Fait intéressant à noter : les relations entre l’administration oblate et les directeurs du journal étudiant de langue anglaise, The Fulcrum, s’avèrent beaucoup plus harmonieuses. En effet, il semble que les étudiants anglophones respectent beaucoup plus l’autorité et les décisions des dirigeants de l’établissement.

Après la restructuration de 1965

Après la restructuration de l’Université en 1965, le corps étudiant contrôle totalement ses journaux. À la fin des années 1960, toutefois, ces derniers ne parviennent plus à intéresser la population étudiante. En février 1969, l’Association générale des étudiants supprime La Rotonde et le journal étudiant anglophone, The Fulcrum, pour les remplacer par une revue bilingue, Id. Le mensuel ne connaît cependant pas le succès espéré et il disparaît rapidement. En septembre 1970, La Rotonde renaît après plusieurs mois d’absence.

Le contenu de La Rotonde évolue considérablement après 1965. Certes, le journal continue de s’intéresser de près à la Fédération étudiante et, plus récemment, à l’Association des étudiants diplômés, mais il s’arrête moins aux corps administratif et professoral. En réalité, La Rotonde traite maintenant de tous les sujets tels que le nationalisme québécois, la condition féminine, l’homosexualité, l’environnement, les frais universitaires et le sida. Les évènements culturels du campus et de la région de la capitale, ainsi que les exploits sportifs des équipes universitaires, occupent aussi une place importante.

Par ailleurs, on remarque de nombreux articles et éditoriaux traitant du bilinguisme et des droits franco-ontariens. De plus, le journal n’hésite pas à critiquer sévèrement certaines décisions et orientations de l’administration universitaire, mais aussi des associations étudiantes. En fait, La Rotonde jouit d’une totale indépendance, même si une partie de ses fonds proviennent de la Fédé et de l’Association des étudiants diplômés.

Bref, La Rotonde, publiée actuellement à 2000 exemplaires, contribue depuis près d’un siècle à informer la population étudiante et la communauté universitaire.
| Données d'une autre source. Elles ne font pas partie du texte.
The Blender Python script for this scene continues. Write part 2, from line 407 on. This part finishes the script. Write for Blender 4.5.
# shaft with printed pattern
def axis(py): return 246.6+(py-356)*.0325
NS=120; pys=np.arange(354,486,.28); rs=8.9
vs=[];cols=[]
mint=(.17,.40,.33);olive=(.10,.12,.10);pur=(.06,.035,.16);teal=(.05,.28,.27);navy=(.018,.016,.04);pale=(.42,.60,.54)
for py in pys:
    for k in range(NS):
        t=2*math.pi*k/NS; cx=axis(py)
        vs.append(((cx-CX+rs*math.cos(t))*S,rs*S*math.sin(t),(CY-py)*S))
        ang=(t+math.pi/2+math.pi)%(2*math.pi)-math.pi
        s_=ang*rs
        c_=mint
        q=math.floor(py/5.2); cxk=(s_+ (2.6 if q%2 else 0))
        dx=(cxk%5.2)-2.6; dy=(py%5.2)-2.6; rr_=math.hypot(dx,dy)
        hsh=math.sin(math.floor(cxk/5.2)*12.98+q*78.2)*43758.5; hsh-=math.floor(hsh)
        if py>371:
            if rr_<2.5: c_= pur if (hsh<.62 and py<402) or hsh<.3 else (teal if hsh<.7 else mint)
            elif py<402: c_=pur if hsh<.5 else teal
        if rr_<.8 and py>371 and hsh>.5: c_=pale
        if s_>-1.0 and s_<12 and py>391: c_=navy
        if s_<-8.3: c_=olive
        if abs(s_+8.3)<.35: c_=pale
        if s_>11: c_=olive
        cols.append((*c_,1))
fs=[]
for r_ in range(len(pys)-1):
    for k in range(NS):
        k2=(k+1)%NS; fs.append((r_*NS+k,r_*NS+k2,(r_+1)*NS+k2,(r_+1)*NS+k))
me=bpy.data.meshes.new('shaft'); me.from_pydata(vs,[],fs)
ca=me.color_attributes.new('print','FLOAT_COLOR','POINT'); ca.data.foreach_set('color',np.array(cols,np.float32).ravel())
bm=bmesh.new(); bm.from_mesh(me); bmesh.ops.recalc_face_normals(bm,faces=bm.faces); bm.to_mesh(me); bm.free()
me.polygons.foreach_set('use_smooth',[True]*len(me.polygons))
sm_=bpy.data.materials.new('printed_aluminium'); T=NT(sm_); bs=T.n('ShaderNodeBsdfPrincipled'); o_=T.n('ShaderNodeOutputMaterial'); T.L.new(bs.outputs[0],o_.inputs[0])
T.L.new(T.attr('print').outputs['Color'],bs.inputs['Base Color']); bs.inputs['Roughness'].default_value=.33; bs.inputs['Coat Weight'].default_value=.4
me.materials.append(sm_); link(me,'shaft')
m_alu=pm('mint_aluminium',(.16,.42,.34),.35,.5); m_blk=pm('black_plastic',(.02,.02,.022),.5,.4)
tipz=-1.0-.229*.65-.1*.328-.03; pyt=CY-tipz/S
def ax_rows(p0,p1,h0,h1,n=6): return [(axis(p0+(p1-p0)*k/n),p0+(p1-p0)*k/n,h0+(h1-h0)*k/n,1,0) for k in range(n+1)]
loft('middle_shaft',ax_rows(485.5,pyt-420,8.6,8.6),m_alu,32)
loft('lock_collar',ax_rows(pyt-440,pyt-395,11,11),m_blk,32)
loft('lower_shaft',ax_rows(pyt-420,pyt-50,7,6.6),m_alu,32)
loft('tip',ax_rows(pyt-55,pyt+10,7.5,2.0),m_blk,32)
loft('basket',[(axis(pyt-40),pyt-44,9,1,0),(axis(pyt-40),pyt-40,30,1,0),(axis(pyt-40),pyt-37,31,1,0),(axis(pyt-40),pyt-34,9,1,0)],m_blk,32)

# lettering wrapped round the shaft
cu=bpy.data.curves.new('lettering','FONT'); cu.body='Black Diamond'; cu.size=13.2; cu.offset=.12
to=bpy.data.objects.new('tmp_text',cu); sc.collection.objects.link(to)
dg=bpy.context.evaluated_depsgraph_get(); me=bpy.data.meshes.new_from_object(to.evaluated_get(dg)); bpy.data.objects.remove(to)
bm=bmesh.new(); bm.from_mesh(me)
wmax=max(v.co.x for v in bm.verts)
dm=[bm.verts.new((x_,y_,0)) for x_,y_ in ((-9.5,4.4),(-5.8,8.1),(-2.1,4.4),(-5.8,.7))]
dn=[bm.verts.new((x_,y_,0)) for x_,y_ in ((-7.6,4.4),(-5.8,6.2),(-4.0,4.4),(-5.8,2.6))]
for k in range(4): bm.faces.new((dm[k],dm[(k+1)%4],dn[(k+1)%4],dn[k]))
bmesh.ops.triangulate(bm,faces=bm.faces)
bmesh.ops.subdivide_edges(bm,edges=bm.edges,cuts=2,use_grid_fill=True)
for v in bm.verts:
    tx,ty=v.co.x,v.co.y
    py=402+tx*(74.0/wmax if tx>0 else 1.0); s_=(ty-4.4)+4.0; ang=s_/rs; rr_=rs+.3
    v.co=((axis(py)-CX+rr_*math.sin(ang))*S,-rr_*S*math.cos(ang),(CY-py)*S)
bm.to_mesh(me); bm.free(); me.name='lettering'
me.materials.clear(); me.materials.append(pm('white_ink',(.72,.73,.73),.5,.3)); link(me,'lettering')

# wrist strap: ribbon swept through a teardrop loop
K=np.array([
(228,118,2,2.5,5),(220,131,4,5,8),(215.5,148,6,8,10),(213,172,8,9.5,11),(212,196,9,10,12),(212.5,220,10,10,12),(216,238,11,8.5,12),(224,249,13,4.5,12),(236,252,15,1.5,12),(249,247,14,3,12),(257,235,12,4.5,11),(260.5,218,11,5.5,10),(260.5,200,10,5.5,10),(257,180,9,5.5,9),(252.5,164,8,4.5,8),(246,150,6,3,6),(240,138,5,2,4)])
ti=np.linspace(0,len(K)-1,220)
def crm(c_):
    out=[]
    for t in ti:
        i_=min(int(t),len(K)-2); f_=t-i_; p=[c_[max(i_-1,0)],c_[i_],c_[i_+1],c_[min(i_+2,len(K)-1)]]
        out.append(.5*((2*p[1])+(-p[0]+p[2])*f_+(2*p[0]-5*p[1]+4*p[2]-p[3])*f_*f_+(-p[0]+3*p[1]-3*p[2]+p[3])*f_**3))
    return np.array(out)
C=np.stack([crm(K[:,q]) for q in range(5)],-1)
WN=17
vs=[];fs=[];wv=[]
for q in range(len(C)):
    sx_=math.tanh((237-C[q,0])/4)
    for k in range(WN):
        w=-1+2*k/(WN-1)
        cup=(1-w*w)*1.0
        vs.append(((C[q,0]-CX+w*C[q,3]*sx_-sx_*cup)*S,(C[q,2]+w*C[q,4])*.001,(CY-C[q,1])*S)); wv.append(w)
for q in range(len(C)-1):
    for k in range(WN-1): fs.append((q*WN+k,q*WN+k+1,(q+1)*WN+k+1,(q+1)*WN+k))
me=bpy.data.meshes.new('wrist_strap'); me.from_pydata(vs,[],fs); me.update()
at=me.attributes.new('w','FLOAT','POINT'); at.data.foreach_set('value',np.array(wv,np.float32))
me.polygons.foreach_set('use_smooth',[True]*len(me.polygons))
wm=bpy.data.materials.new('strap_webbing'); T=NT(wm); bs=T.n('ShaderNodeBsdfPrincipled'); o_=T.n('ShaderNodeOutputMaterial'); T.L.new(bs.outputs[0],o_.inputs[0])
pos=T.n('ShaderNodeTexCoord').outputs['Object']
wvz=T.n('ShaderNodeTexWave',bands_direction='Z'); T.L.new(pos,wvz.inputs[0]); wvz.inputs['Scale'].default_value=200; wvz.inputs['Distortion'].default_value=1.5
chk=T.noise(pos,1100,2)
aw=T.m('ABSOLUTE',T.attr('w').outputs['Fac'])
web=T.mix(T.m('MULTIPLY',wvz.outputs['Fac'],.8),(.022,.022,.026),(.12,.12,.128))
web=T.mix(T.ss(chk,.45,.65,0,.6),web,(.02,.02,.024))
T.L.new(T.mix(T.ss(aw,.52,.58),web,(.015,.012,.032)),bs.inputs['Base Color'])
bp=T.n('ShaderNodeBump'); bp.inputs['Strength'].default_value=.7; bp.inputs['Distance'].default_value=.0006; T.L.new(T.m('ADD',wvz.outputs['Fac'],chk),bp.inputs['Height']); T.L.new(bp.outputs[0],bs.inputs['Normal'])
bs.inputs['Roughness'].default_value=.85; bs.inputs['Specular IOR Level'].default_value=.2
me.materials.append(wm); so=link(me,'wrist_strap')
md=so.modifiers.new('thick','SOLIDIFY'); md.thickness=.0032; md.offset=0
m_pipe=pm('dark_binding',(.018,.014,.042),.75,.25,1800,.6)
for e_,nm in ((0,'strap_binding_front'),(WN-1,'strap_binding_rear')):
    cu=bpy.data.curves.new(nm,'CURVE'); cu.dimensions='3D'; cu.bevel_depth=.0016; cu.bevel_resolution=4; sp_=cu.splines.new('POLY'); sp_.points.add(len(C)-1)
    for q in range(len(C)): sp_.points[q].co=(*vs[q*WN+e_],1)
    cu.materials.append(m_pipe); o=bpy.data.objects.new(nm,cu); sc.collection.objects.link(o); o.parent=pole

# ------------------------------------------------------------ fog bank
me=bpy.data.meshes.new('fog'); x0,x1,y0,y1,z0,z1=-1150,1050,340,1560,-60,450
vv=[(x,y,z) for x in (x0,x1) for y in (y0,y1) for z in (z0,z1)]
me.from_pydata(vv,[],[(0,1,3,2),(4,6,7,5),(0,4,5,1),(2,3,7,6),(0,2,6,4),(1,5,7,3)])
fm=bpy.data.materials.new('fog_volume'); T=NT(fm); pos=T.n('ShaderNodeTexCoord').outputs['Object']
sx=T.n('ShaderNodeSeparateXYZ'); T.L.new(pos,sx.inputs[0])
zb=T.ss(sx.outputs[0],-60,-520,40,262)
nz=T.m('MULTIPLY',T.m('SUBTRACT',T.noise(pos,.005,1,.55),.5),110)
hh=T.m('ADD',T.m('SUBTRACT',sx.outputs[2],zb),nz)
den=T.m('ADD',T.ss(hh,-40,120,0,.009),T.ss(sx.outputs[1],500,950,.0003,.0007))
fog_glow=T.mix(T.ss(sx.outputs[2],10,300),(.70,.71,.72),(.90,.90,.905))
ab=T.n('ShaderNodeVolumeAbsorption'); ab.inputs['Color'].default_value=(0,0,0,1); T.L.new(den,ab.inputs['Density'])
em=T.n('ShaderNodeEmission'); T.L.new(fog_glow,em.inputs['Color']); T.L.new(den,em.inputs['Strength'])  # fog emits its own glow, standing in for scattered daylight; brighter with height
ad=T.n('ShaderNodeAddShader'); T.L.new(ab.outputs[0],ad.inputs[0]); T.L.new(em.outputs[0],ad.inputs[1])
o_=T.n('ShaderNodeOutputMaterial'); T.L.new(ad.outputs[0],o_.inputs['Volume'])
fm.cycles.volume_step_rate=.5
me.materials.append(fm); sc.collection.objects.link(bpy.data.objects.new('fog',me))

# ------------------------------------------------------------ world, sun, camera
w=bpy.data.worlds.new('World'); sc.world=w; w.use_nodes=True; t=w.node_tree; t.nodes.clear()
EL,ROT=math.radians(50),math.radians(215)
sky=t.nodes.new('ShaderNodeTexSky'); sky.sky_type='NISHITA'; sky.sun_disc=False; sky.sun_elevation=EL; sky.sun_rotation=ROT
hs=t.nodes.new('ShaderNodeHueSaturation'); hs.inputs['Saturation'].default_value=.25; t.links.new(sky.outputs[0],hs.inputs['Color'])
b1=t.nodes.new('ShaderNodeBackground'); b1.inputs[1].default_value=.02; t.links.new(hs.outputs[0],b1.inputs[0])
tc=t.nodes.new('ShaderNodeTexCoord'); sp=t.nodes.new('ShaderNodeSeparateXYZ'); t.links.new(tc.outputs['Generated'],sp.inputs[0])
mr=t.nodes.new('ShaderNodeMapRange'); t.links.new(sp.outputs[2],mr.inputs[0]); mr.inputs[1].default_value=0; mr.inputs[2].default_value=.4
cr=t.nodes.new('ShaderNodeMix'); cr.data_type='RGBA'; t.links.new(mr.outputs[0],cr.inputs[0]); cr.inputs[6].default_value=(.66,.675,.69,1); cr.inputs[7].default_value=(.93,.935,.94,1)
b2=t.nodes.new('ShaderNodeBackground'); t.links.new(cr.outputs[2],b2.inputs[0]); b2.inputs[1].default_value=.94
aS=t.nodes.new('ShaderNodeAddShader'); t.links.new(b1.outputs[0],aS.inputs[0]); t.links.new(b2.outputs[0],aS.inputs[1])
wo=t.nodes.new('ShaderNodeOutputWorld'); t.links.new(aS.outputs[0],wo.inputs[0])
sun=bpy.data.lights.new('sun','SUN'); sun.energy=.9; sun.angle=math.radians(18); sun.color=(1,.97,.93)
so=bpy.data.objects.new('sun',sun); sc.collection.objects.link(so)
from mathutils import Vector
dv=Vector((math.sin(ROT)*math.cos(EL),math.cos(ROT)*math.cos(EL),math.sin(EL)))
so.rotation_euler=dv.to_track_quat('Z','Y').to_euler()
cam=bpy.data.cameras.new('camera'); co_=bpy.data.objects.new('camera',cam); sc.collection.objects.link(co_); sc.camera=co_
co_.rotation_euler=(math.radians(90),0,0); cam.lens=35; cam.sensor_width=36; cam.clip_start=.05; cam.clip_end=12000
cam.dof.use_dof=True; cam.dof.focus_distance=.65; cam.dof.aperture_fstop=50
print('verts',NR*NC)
De plus, ce journal contribue de façon tangible au rayonnement de la francophonie à l’Université d’Ottawa.

En terminant, nous tenons à remercier tous ceux et celles qui ont œuvré bénévolement, au fil du temps, au développement de ce journal unique, non seulement à l’Université d’Ottawa, mais en Ontario français. C’est grâce à votre engagement exceptionnel que La Rotonde est présente depuis si longtemps sur le campus. Longue vie à La Rotonde et bonne route vers votre centenaire.